Here are some of the main points from that report, but it's worth reading the full document - it contains more information, together with maps, plans and photos.
“Red Brick House” on No. 344 Shanghai Street is the only surviving building of a 19th-century waterworks complex, the Yau Ma Tei Pumping Station. The original architectural drawings of this complex show that the complex consisted of three two-storey buildings and a tall chimney for the boiler.
The architecture is of utilitarian design, and typical of the British industrial building typology. The walls are of red engineering brick; the roof and floor of timber construction. The building is almost completely devoid of decoration, except for some decorative brickwork features. Its significance lies in the fact that it is the oldest surviving waterworks building in Hong Kong, and it is a good example of Hong Kong’s industrial heritage in the late Victorian era.

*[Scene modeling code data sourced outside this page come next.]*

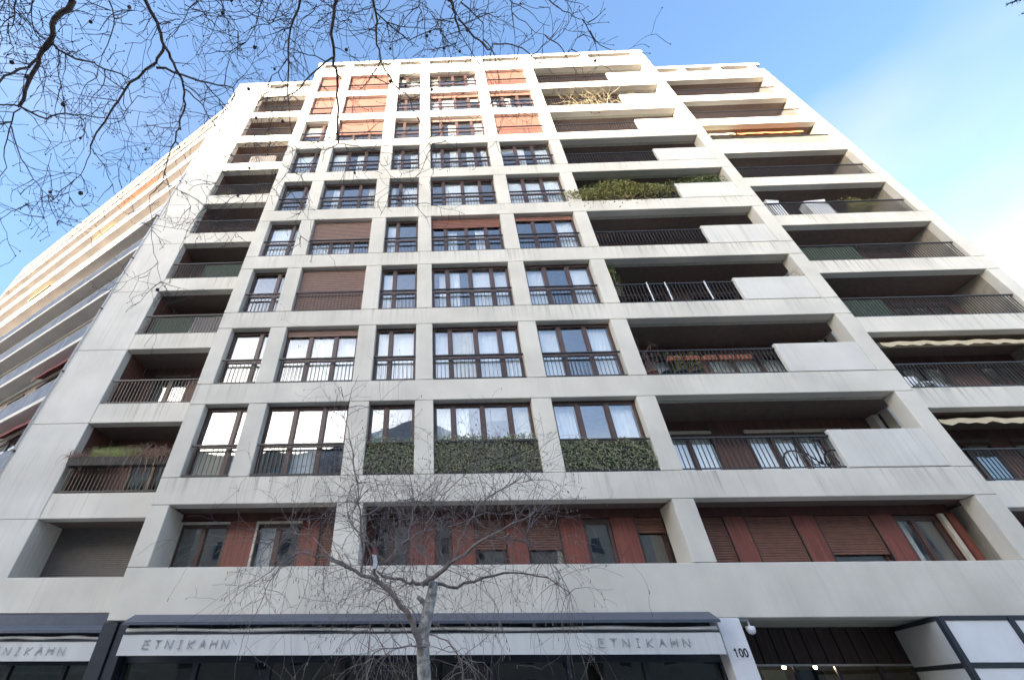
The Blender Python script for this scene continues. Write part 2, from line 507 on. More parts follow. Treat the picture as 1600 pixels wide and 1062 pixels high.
# side walls of the projecting block
box("side_wall", CL + .004, CL + .03, D + WP + .01, D + 6, 3.7, 32.5, CON, B)
for k in range(1, 11):
    z0, z1 = (TT(k), BB(k + 1)) if k < 10 else (TT(k), 32.5)
    box("side_spandrel", CR - .03, CR - .004, D + WP + .01, D + 6, z0, z1, CON, B)
    if k > 1: box("side_parapet", CR - .16, CR - .02, D + .43, D + 1.3, BB(k) - .02, BB(k) + 1.0, CONP, B)
    box("side_wall", CR - .16, CR - .006, D + (1.32 if k > 1 else .43), D + 6, BB(k) + .001, TT(k) - .001, CON, B)

# --- windows of the grid
SPLIT = [(.76, .24), (.345, .35, .305), (.37, .63), (.2, .3, .28, .22), (.31, .345, .345)]
def window_frame_mesh(W, H, split, tr=.44, fw=.055, m=FRAME):
    def fn():
        b = MB().mat(m)
        y0, y1 = -.035, .035
        b.box(-W / 2, -W / 2 + fw, y0, y1, 0, H); b.box(W / 2 - fw, W / 2, y0, y1, 0, H)
        b.box(-W / 2 + fw, W / 2 - fw, y0, y1, 0, fw); b.box(-W / 2 + fw, W / 2 - fw, y0, y1, H - .11, H)
        x = -W / 2
        for s in split[:-1]:
            x += s * W
            b.box(x - .055, x + .055, y0 - .01, y1, fw, H - .11)
        x = -W / 2
        for i, s in enumerate(split):
            a = x + (fw if i == 0 else .055); c = x + s * W - (fw if i == len(split) - 1 else .055)
            if tr: b.box(a, c, y0 + .004, y1 - .004, tr * H - .045, tr * H + .045)
            # slim sash border
            for (p, q, r, t) in ((a, a + .022, fw, H - .11), (c - .022, c, fw, H - .11)): b.box(p, q, y0 + .012, y1 - .012, r, t)
            x += s * W
        return b.mesh("window")
    return cached(("wf", round(W, 3), round(H, 3), split, tr, fw, m.name), fn)
def curtain_mesh(W, H, m, fold=.11, amp=.012, var=0):
    fold *= (1, 1.6, .8, 2.4)[var]; amp *= (1, .6, 1.3, .35)[var]
    def fn():
        b = MB().mat(m)
        n = max(6, int(W / fold * 4))
        rnd = random.Random(int(W * 100) + var * 7); ph = 0
        pts = []
        for i in range(n + 1):
            ph += rnd.uniform(1.0, 2.2)
            pts.append((-W / 2 + W * i / n, amp * math.sin(ph)))
        for i in range(n):
            (xa, ya), (xb, yb) = pts[i], pts[i + 1]
            b.quad((xa, ya, 0), (xb, yb, 0), (xb, yb, H), (xa, ya, H))
        return b.mesh("curtain", True)
    return cached(("cu", round(W, 2), round(H, 2), m.name, var), fn)
def window(parent, xc, yg, zb, W, H, split, tr=.44, curt="auto", rnd=None, m=FRAME, gm=GLASS):
    o = link("window", window_frame_mesh(W, H, split, tr, m=m), parent, (xc, yg, zb))
    x = xc - W / 2
    for i, s in enumerate(split):
        a, c = x + .07, x + s * W - .07
        zs = [(zb + .06, zb + tr * H - .045), (zb + tr * H + .045, zb + H - .11)] if tr else [(zb + .06, zb + H - .11)]
        for (p, q) in zs: box("pane", a, c, yg + .004, yg + .012, p, q, gm, o)
        if rnd is not None:
            r = rnd.random()
            if r < .70:
                full = rnd.random() < .7
                cw = (c - a) * (1.0 if full else .55)
                cm = CURT if rnd.random() < .88 else CURTB
                side = rnd.random() < .5
                xx_ = a + cw / 2 if side else c - cw / 2
                if rnd.random() < .14:
                    hb_ = rnd.uniform(.4, 1.1)
                    box("roller_blind", a, c, yg + .06, yg + .066, zb + H - .1 - hb_, zb + H - .1, rnd.choice((CURT, CURTB, TANG)), o)
                else:
                    link("curtain", curtain_mesh(cw, H - .12, cm, var=rnd.randrange(4)), o, (xx_, yg + rnd.uniform(.08, .2), zb + .03))
        x += s * W
    return o
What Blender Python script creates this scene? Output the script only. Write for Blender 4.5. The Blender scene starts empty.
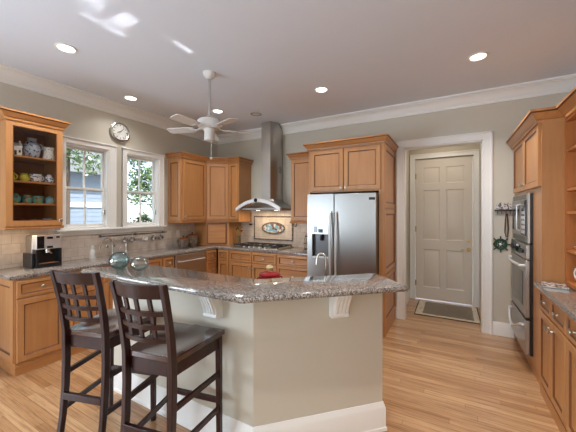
import bpy, bmesh, math, random
from mathutils import Matrix, Vector
random.seed(7)
C = bpy.context.scene.collection
SC = bpy.context.scene
PI = math.pi
R = math.radians

# ------------------------------------------------------------------ camera
cam = bpy.data.cameras.new('camera')
camo = bpy.data.objects.new('camera', cam)
C.objects.link(camo)
camo.location = (0, 0, 1.48)
camo.rotation_euler = (R(90), 0, R(29.255))
cam.sensor_width = 36
cam.lens = 36 * 291.869 / 576
cam.shift_y = -(216 - 212.574) / 576
cam.clip_start = 0.02
SC.camera = camo

# ------------------------------------------------------------------ world, sun, big lights, exposure
SC.view_settings.view_transform = 'Standard'
SC.view_settings.look = 'None'
SC.view_settings.gamma = 1
SC.view_settings.exposure = 0.48
SC.cycles.max_bounces = 8
SC.cycles.diffuse_bounces = 4
SC.cycles.glossy_bounces = 4
SC.cycles.transmission_bounces = 6
SC.cycles.transparent_max_bounces = 12
SC.cycles.caustics_reflective = False
SC.cycles.caustics_refractive = False
SC.cycles.sample_clamp_indirect = 4
SC.cycles.use_denoising = True
W = bpy.data.worlds.new('world')
SC.world = W
W.use_nodes = True
wn = W.node_tree.nodes
bg = wn['Background']
sky = wn.new('ShaderNodeTexSky')
sky.sky_type = 'HOSEK_WILKIE'
sky.turbidity = 4.0
sky.ground_albedo = 0.35
sky.sun_direction = Vector((0.72, 0.1, 0.68)).normalized()
hsv = wn.new('ShaderNodeHueSaturation')
hsv.inputs['Saturation'].default_value = 0.55
W.node_tree.links.new(sky.outputs[0], hsv.inputs['Color'])
W.node_tree.links.new(hsv.outputs[0], bg.inputs[0])
bg.inputs[1].default_value = 9.0


def light(name, kind, loc, rot, energy, color=(1, 1, 1), size=None, size_y=None, spread=None, parent=None):
    l = bpy.data.lights.new(name, kind)
    l.energy = energy
    l.color = color
    if kind == 'AREA':
        l.size = size
        if size_y:
            l.shape = 'RECTANGLE'
            l.size_y = size_y
        else:
            l.shape = 'DISK'
        if spread:
            l.spread = spread
    o = bpy.data.objects.new(name, l)
    C.objects.link(o)
    o.location = loc
    o.rotation_euler = rot
    if parent:
        o.parent = parent
    return o


sun = light('sun', 'SUN', (0, 0, 10), (R(0), R(32), R(8)), 7.0, (1, .96, .9))
# unseen fill lamps added behind the camera, standing in for daylight
light('rear_fill', 'AREA', (-.45, -3.35, 1.6), (R(112), 0, 0), 52, (.86, .93, 1), 3.2, 2.2)
light('rear_side_fill', 'AREA', (-3.93, -1.5, 1.4), (R(105), 0, R(-84)), 185, (.70, .84, 1), 2.6, 1.8)

# narrow lamps added on the bar top, imitating pane-shaped window reflections on the ceiling
GL = (.9, .95, 1)
for x, y, a, b_, e in ((-2.21, 1.10, .21, .19, .06), (-2.21, 1.315, .21, .19, .06), (-2.395, 1.165, .06, .19, .018), (-2.395, 1.38, .06, .19, .018), (-2.1, 1.82, .05, .2, .018)):
    src = Vector((x, y + .28, 1.034))
    lo_ = light('ceiling_glint_lamp', 'AREA', src, (0, 0, 0), e, GL, a, b_, R(.7))
    lo_.rotation_euler = (R(180) + math.atan2(.28, 2.963 - 1.034), 0, 0)

# ------------------------------------------------------------------ materials
def nmat(name):
    m = bpy.data.materials.new(name)
    m.use_nodes = True
    nt = m.node_tree
    return m, nt, nt.nodes['Principled BSDF']


def lin(c):
    return tuple((x / 12.92 if x <= .04045 else ((x + .055) / 1.055) ** 2.4) for x in c)


def rgb(r, g, b):
    return lin((r / 255, g / 255, b / 255)) + (1,)


def plain(name, col, rough=.5, metal=0, coat=0, spec=None):
    m, nt, p = nmat(name)
    p.inputs['Base Color'].default_value = col
    p.inputs['Roughness'].default_value = rough
    p.inputs['Metallic'].default_value = metal
    if coat:
        p.inputs['Coat Weight'].default_value = coat
        p.inputs['Coat Roughness'].default_value = .1
    if spec is not None:
        p.inputs['Specular IOR Level'].default_value = spec
    return m


def ramp(nt, stops):
    r = nt.nodes.new('ShaderNodeValToRGB')
    e = r.color_ramp.elements
    while len(e) < len(stops):
        e.new(.5)
    for i, (p, c) in enumerate(stops):
        e[i].position = p
        e[i].color = c
    return r


def coords(nt, scale=(1, 1, 1), rot=(0, 0, 0), space='Object'):
    t = nt.nodes.new('ShaderNodeTexCoord')
    mp = nt.nodes.new('ShaderNodeMapping')
    mp.inputs['Scale'].default_value = scale
    mp.inputs['Rotation'].default_value = rot
    nt.links.new(t.outputs[space], mp.inputs['Vector'])
    return mp.outputs[0]


def noise(nt, vec, scale, detail=4, rough=.55):
    n = nt.nodes.new('ShaderNodeTexNoise')
    n.inputs['Scale'].default_value = scale
    n.inputs['Detail'].default_value = detail
    n.inputs['Roughness'].default_value = rough
    nt.links.new(vec, n.inputs['Vector'])
    return n.outputs['Fac']


def mix(nt, fac, a, b, mode='MIX'):
    m = nt.nodes.new('ShaderNodeMix')
    m.data_type = 'RGBA'
    m.blend_type = mode
    if isinstance(fac, (int, float)):
        m.inputs[0].default_value = fac
    else:
        nt.links.new(fac, m.inputs[0])
    for v, i in ((a, 6), (b, 7)):
        if isinstance(v, tuple):
            m.inputs[i].default_value = v
        else:
            nt.links.new(v, m.inputs[i])
    return m.outputs[2]


def bump(nt, p, h, strength=.2, dist=.002):
    b = nt.nodes.new('ShaderNodeBump')
    b.inputs['Strength'].default_value = strength
    b.inputs['Distance'].default_value = dist
    nt.links.new(h, b.inputs['Height'])
    nt.links.new(b.outputs[0], p.inputs['Normal'])


def wood(name, c1, c2, rough=.38, scale=(14, 14, 1.1), coat=.15):
    m, nt, p = nmat(name)
    v = coords(nt, scale)
    f = noise(nt, v, 1.6, 5, .6)
    r = ramp(nt, [(.3, c1), (.7, c2)])
    nt.links.new(f, r.inputs[0])
    nt.links.new(r.outputs[0], p.inputs['Base Color'])
    p.inputs['Roughness'].default_value = rough
    p.inputs['Coat Weight'].default_value = coat
    p.inputs['Coat Roughness'].default_value = .25
    return m


def painted(name, col, rough=.6, amount=.03):
    m, nt, p = nmat(name)
    v = coords(nt)
    f = noise(nt, v, 3, 3)
    d = tuple(x * (1 - amount) for x in col[:3]) + (1,)
    nt.links.new(mix(nt, f, d, col), p.inputs['Base Color'])
    p.inputs['Roughness'].default_value = rough
    f2 = noise(nt, v, 260, 2)
    bump(nt, p, f2, .05, .001)
    return m


M = {}
M['wall'] = painted('wall_paint', rgb(205, 199, 184), .7)
M['ceiling'] = painted('ceiling_paint', rgb(228, 233, 242), .8)
M['trim'] = painted('white_trim_paint', rgb(240, 239, 235), .35, .01)
M['door_paint'] = painted('door_paint', rgb(222, 214, 202), .4, .01)
M['maple'] = wood('honey_maple', rgb(182, 126, 76), rgb(194, 140, 88))
M['maple_panel'] = wood('honey_maple_panel', rgb(178, 122, 72), rgb(192, 138, 86))
M['maple_h'] = wood('honey_maple_horizontal', rgb(174, 117, 67), rgb(194, 138, 86), scale=(1.1, 14, 14))
M['glaze'] = wood('dark_glazed_groove', rgb(98, 54, 26), rgb(122, 72, 36))
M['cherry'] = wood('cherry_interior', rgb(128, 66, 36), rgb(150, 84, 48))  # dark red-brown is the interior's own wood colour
M['orange'] = wood('orange_maple', rgb(176, 106, 54), rgb(192, 122, 68))
M['espresso'] = wood('espresso_wood', rgb(38, 15, 13), rgb(54, 24, 19), rough=.34, coat=.12)
M['espresso'].node_tree.nodes['Principled BSDF'].inputs['Specular IOR Level'].default_value = .35
M['espresso_seat'] = wood('polished_espresso_seat', rgb(46, 20, 17), rgb(64, 31, 25), rough=.16, coat=.9)
M['espresso_seat'].node_tree.nodes['Principled BSDF'].inputs['Coat Roughness'].default_value = .1
M['steel_dark'] = plain('dark_steel', (.13, .13, .13, 1), .4, .9)
M['black'] = plain('black_plastic', (.012, .012, .013, 1), .3)
M['black_glass'] = plain('black_glass', (.01, .01, .012, 1), .06)
M['iron'] = plain('cast_iron', (.02, .02, .022, 1), .6)
M['pewter'] = plain('pewter', (.5, .45, .38, 1), .28, 1)
M['nickel'] = plain('brushed_nickel', (.62, .6, .57, 1), .25, 1)
M['chrome'] = plain('chrome', (.8, .8, .8, 1), .1, 1)
M['brass'] = plain('aged_brass', (.45, .3, .14, 1), .3, 1)
M['bronze'] = plain('dark_bronze', (.06, .045, .035, 1), .4, .7)
M['white_glaze'] = plain('white_ceramic', rgb(225, 222, 215), .2, 0, .4)
M['fan_white'] = plain('fan_white', rgb(222, 220, 216), .45)
M['red_glaze'] = plain('red_ceramic', rgb(150, 22, 28), .18, 0, .5)
M['cream'] = plain('cream_ceramic', rgb(214, 190, 140), .4)
M['lime'] = plain('lime_ceramic', rgb(200, 194, 70), .25, 0, .3)
M['dark_glaze'] = plain('dark_ceramic', rgb(45, 40, 36), .25, 0, .3)
M['paper'] = plain('paper', rgb(225, 225, 220), .6)
M['leather'] = plain('brown_leather', rgb(70, 45, 32), .5)
M['verdigris'] = plain('green_painted_metal', rgb(28, 62, 40), .5)
M['outlet'] = plain('almond_plastic', rgb(222, 212, 196), .4)
M['wicker_lid'] = plain('copper_lid', rgb(150, 92, 52), .35, .5)


def steel(name, col, rough, vertical=True):
    m, nt, p = nmat(name)
    v = coords(nt, (160, 160, 1.5) if vertical else (1.5, 160, 160))
    f = noise(nt, v, 2, 3)
    r = nt.nodes.new('ShaderNodeMapRange')
    r.inputs[3].default_value = rough - .05
    r.inputs[4].default_value = rough + .09
    nt.links.new(f, r.inputs[0])
    nt.links.new(r.outputs[0], p.inputs['Roughness'])
    p.inputs['Base Color'].default_value = col
    p.inputs['Metallic'].default_value = 1
    bump(nt, p, f, .04, .001)
    return m


M['steel'] = steel('stainless_steel', (.31, .30, .285, 1), .3)
M['steel_chimney'] = steel('stainless_chimney_steel', (.5, .475, .44, 1), .34)
M['steel_h'] = steel('stainless_steel_horizontal', (.46, .44, .42, 1), .3, False)
M['steel_light'] = plain('satin_light_steel', (.8, .8, .8, 1), .35, .6)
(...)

Completed in 1895, Yau Ma Tei Pumping Station pumped fresh water for use by the local population from several wells in the vicinity. Red Brick House is the two-storey building that housed the Overseers’ Quarters on the upper floor, and according to a sign on the building, the Antiquities Authority has officially named it as the “Engineer’s Office of the Former Pumping Station, Water Supplies Department.” In 1911, the pumping station ceased operation. In 1912, the chimney was demolished and the buildings under went the following adaptive reuse:
- the building that had housed the Engine House and the Boiler House was converted to a post office;
- the building that had housed the Fitters’ Quarters and Workshop became a hazardous goods store; and
- the building that had housed the Overseers’ Quarters and Office became a hawkers control office.
Elderly residents of Yau Ma Tei still remember the pre-war and early post-war days when Yunnan Lane (by the side of the post office) became a place where professional letter writers set up their stalls, and as one residents interviewed recalled, there were as many as 37 stalls. The stalls of letter writers—a collapsible table and two chairs—was a common sight outside many post offices in Hong Kong. This traditional trade gradually disappeared after the war with raising literacy among the Hong Kong Chinese population.
In 1967, the post office (Fig. 7) ceased operation with the opening of the nearby Kowloon Central Post Office. The vacated post office was used as a “Street Sleepers’ Shelter” operated by the Salvation Army, a role that lasted until the end of the 1990s, when the shelter for the homeless moved across the street to the building on 345A Shanghai Street, where it remains in operation to this day.